Go organic on roses
Roses, which are often attacked by pests, should be treated organically. The chemicals used on them are dangerous for our health, writes Daksha Hathi

Grow tomatoes around roses. This will keep pests away
Grow tomatoes around roses. This will keep pests away

Who can resist roses and little babies? They are both irresistible! But there are two important things we should know about them for the sake of the
environment.

Babies need to be kept away from disposable plastic nappies because at seven ounces per used disposable diaper, an average baby will be innocently guilty of creating over 3000 pounds of waste in a landfill site over a period of two-and-a-half-years, say environmentalists. One billion trees per year go into the manufacture of disposable diapers, they warn.

Roses, which are often attacked by pests, should be treated organically as the chemicals used on them are the most dangerous for our health. Rachel Carson, in her ground-breaking book, Silent Spring, said that if you plant marigolds (the yellow strong smelling ones) around roses, the excretion from their roots will kill nematodes (pests). This method was proven to be much more effective than chemical sprays in many tests.
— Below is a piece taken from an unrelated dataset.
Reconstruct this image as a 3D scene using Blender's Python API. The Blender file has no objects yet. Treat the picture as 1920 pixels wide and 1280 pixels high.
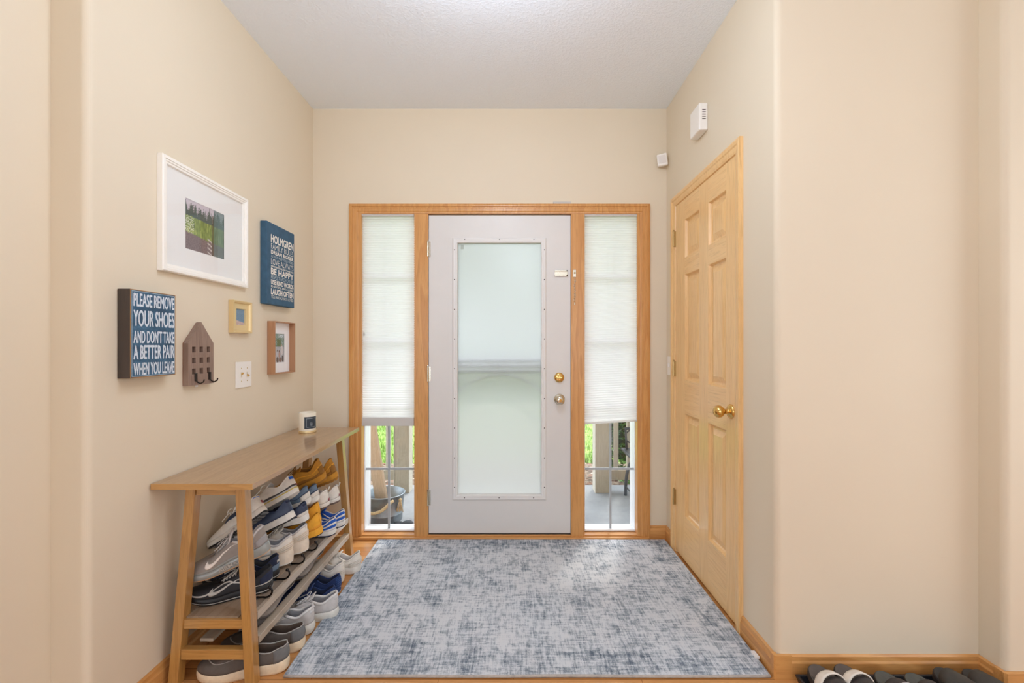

A book that all rose lovers must have is Secrets of Companion Planting for Successful Gardening by Louise Riotte. It is crammed with useful tips about organic ways to deal with pests attacking roses and other flowers. You will learn that beans and onions are natural enemies and should never be planted together. A real treasure is her remedy to the fight black spot in roses, using tomatoes.

In your mixie, make a solution of tomato leaves; add four or five pints of water and a tablespoon of corn starch. Strain it and spray it on your roses. You can even just grow tomatoes around roses, and they will be safe from the black spot, says the writer in her book.

Here is one more method that has been tried and tested and based on research by R. K. Horst, professor of plant pathology at Cornell University. A 0.5 per cent solution of baking soda (bicarbonate of soda) and water (three teaspoons baking soda per gallon of water) sprayed on roses is a good remedy for tackling the black spot and powdery mildew. Grow chives around your roses; they are available in many nurseries now. Organic gardeners, who have used chives, say aphids have never attacked their roses again.

Handpicking the pests is also another good option. You must remove and destroy leaves attacked by aphids to reduce their recurring. Another simple and safe method is to use a strong spray of pressurised water to knock aphids off the roses. Try out yellow sticky traps and cover young rose bushes with netting to protect them. Learn to use companion plants (plants that help to keep pests away) like garlic, coriander and petunias around your roses.

If spider mites attack roses (they suck moisture from the plant) and suffocate them in a web, there is an easy remedy for this. Just wash the mites off your plant with a strong spray of water. Grow garlic and onions around the plant.

One clove or garlic planted near your roses will repel aphids and greenflies. Garlic also exudes sulphur, which will kill black spot fungus.

There is also an insecticidal garlic spray that you can try. Soak three ounces finely-minced garlic in two teaspoons mineral oil for 24 hours. Slowly add one pint water that has been mixed with one-fourth ounce insecticidal soap. Stir thoroughly and strain into a glass jar for storage. You can use one to two tablespoons per pint of water for spraying on roses, dahlias, hollyhocks or any other plants infested with pests. Sometimes, this strong spray may cause leaf damage; dilute the solution a little.

Collect all your eggshells, crush them and put a thin layer of them around your plant stems. Then cover the eggshells with soil. You will have two benefits egg shells will give calcium to your soil and they will repel root maggots and cutworms. Eggshells are sharp, and soft little insects will find it uncomfortable to crawl through them.